- WHAT YOU ARE ASKED TO DO -
Pull every line of the entries that has the word "script".

- STORED ROWS -
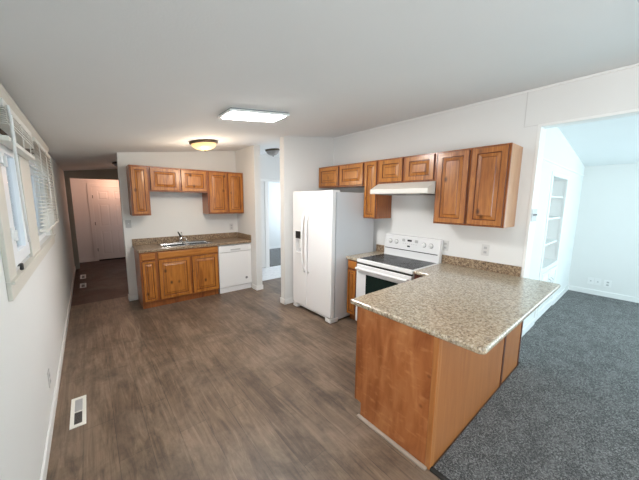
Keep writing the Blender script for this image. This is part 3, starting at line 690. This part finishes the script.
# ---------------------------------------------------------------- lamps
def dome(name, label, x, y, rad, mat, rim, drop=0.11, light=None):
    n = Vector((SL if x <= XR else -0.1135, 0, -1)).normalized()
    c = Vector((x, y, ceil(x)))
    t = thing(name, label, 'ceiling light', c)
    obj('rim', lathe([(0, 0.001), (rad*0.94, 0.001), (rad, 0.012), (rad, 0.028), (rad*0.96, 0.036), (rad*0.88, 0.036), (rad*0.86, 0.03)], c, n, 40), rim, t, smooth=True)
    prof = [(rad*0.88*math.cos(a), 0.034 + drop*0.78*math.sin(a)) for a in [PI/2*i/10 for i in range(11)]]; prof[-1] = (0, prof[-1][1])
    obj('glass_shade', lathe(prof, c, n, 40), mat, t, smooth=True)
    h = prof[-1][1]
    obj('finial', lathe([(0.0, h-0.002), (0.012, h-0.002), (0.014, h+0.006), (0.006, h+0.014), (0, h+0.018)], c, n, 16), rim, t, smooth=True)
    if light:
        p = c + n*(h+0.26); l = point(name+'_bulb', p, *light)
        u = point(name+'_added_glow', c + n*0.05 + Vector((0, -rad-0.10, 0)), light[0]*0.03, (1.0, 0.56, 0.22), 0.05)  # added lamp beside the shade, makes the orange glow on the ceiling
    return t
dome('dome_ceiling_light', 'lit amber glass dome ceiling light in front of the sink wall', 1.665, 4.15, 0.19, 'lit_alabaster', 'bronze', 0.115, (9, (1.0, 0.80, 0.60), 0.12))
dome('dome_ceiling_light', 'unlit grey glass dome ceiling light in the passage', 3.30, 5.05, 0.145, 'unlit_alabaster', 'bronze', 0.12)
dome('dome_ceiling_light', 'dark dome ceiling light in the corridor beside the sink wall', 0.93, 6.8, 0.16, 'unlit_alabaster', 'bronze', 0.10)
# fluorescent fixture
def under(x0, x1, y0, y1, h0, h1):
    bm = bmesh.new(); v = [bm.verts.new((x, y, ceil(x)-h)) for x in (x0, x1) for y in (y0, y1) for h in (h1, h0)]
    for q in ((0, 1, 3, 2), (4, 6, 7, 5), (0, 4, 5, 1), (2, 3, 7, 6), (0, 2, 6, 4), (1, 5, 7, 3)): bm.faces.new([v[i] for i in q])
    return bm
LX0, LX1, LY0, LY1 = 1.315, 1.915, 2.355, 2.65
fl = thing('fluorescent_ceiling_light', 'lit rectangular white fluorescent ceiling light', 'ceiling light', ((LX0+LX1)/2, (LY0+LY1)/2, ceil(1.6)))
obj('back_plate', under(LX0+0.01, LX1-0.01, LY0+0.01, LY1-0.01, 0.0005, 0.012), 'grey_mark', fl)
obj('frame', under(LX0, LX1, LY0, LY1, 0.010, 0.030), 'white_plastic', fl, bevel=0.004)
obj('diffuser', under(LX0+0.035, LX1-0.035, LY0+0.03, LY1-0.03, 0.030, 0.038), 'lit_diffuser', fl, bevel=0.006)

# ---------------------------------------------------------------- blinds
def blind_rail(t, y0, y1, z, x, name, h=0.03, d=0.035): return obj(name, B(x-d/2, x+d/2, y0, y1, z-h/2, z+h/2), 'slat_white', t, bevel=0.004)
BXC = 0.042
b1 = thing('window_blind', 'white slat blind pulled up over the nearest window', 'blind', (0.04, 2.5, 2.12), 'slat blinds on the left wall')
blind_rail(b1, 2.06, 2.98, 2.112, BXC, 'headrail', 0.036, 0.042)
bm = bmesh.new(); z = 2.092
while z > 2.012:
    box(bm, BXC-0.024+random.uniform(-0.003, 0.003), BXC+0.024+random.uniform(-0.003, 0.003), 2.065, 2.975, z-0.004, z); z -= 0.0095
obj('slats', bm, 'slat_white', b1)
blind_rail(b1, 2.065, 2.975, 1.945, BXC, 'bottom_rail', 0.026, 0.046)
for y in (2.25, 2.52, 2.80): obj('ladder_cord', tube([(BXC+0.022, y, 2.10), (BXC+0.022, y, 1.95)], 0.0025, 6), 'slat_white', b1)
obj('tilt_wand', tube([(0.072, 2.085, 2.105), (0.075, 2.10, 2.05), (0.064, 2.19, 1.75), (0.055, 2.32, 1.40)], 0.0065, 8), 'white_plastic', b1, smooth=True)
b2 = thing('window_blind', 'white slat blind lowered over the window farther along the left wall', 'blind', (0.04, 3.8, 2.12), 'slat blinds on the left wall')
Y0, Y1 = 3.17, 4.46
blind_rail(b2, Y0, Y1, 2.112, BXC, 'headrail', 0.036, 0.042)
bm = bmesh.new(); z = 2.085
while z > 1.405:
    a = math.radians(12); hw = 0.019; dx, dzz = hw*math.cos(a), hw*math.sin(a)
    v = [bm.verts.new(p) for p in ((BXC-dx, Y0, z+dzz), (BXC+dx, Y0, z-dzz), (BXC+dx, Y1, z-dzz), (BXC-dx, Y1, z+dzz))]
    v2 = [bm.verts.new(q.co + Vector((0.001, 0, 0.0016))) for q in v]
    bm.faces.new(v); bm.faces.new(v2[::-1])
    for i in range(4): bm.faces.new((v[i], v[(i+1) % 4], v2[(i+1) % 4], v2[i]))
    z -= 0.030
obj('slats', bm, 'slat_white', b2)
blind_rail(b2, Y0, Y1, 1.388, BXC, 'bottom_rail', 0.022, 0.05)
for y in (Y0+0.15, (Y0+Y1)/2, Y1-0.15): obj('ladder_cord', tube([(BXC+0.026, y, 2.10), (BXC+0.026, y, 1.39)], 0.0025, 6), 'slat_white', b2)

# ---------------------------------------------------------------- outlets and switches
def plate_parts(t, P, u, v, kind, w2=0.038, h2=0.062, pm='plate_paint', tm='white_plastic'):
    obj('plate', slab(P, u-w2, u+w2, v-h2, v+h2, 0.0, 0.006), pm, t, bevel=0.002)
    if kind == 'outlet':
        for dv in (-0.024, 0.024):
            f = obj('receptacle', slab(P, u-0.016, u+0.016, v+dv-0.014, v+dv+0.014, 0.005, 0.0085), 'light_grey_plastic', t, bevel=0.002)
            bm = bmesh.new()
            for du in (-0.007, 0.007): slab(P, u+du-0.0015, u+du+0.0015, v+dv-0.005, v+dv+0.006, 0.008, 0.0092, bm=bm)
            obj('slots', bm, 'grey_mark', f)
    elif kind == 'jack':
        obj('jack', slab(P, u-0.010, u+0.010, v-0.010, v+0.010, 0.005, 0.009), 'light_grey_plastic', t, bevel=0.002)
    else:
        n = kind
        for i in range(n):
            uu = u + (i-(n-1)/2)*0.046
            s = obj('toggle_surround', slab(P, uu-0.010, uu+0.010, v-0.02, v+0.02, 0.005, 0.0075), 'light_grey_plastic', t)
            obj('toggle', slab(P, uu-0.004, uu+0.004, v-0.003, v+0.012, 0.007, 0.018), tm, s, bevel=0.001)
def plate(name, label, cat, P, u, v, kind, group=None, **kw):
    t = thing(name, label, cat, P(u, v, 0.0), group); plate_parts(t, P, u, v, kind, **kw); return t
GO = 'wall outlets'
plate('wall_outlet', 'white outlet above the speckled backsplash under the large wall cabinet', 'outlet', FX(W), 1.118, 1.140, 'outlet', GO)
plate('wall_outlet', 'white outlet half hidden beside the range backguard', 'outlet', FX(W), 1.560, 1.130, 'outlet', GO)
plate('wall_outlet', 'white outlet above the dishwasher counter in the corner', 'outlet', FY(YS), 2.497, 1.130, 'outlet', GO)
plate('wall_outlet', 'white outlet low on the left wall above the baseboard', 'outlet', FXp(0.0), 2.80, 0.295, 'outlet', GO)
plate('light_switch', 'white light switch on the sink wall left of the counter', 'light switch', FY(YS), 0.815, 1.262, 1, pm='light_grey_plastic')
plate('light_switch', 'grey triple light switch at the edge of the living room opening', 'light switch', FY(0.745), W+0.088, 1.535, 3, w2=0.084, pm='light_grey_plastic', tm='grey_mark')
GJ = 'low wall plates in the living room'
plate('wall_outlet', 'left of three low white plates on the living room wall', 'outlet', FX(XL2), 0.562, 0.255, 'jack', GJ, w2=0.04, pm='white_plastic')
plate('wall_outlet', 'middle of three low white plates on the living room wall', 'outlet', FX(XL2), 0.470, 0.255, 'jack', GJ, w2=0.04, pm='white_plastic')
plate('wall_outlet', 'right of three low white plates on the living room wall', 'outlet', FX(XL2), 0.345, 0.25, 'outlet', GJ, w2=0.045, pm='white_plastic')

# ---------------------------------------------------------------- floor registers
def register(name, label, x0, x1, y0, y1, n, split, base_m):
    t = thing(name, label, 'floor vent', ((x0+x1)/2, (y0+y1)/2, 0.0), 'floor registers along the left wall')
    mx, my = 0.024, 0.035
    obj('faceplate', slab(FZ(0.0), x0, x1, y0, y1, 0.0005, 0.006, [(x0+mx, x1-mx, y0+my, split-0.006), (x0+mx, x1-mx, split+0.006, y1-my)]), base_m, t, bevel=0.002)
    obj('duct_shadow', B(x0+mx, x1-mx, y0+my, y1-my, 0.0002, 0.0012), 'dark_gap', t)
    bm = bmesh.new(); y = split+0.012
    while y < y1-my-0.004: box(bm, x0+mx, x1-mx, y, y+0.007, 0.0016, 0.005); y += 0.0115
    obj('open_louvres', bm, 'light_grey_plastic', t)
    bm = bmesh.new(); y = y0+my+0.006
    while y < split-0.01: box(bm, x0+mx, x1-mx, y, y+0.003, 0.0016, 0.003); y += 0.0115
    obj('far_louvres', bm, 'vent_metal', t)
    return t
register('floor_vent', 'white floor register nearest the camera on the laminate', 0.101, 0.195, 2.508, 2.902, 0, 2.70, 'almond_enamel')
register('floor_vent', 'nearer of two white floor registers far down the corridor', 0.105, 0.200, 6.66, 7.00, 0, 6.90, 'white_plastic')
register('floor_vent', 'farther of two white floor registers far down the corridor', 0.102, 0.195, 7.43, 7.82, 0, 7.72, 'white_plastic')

--

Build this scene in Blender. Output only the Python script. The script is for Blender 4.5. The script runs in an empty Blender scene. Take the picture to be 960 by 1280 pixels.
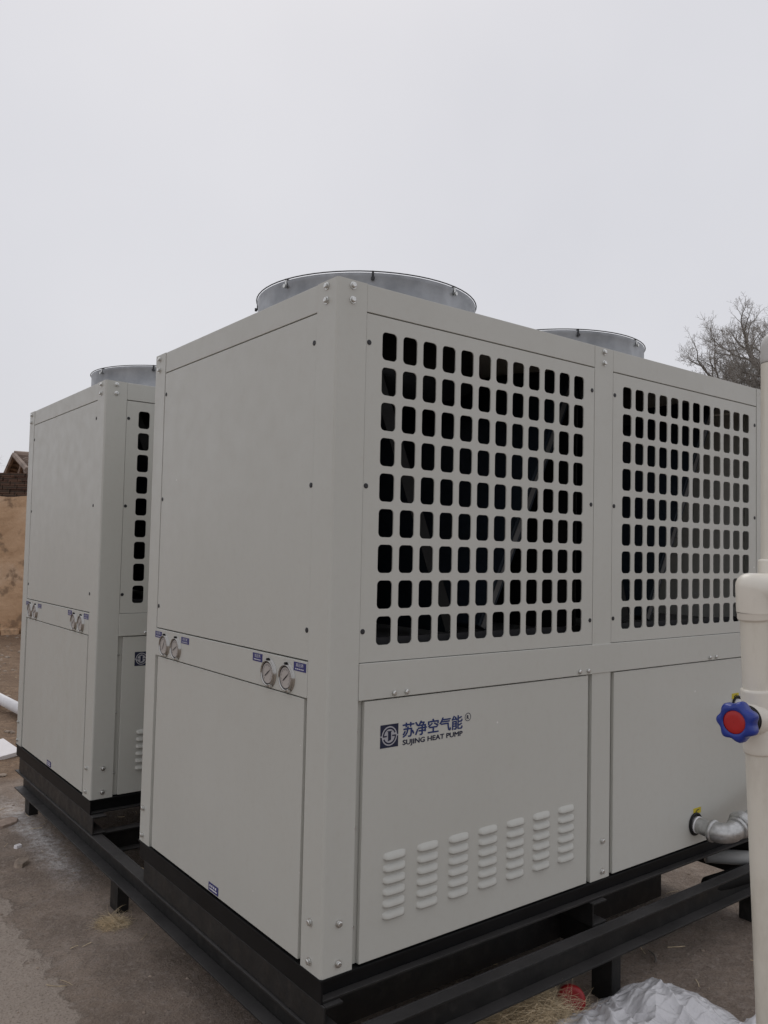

--

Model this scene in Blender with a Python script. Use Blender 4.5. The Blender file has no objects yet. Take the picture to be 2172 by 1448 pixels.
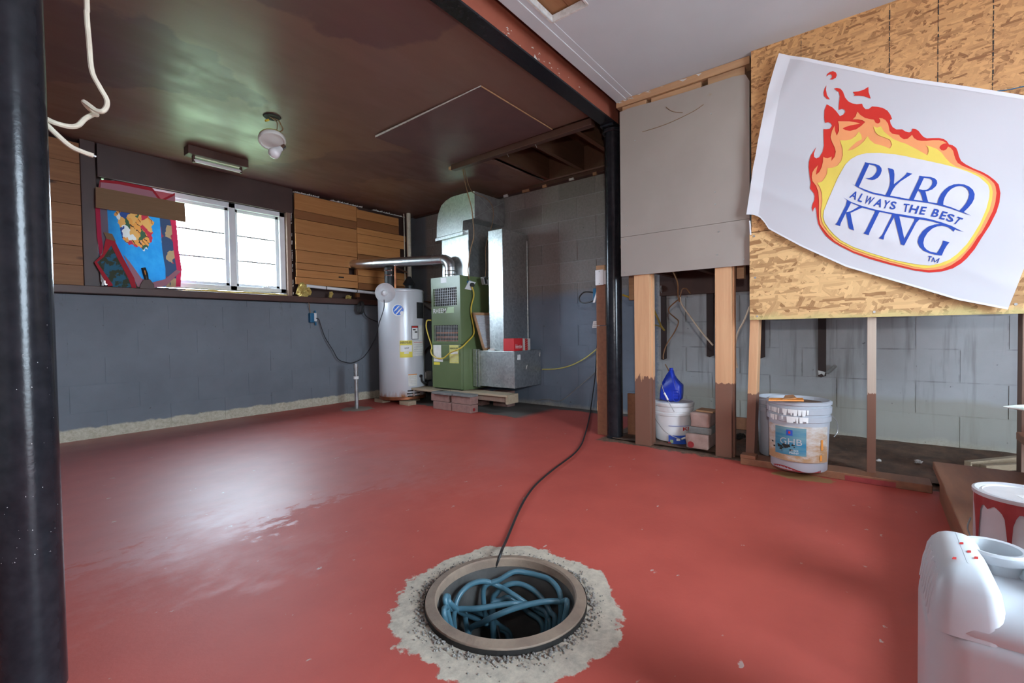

- WRITTEN RESPONSE -
Keep writing the Blender script for this image. This is part 3, starting at line 690. This part finishes the script.
Build this scene in Blender. Output only the Python script. The script is for Blender 4.5. The script runs in an empty Blender scene. Take the picture to be 960 by 1280 pixels.
Model this scene in Blender with a Python script. Use Blender 4.5. The Blender file has no objects yet. Take the picture to be 2172 by 1448 pixels.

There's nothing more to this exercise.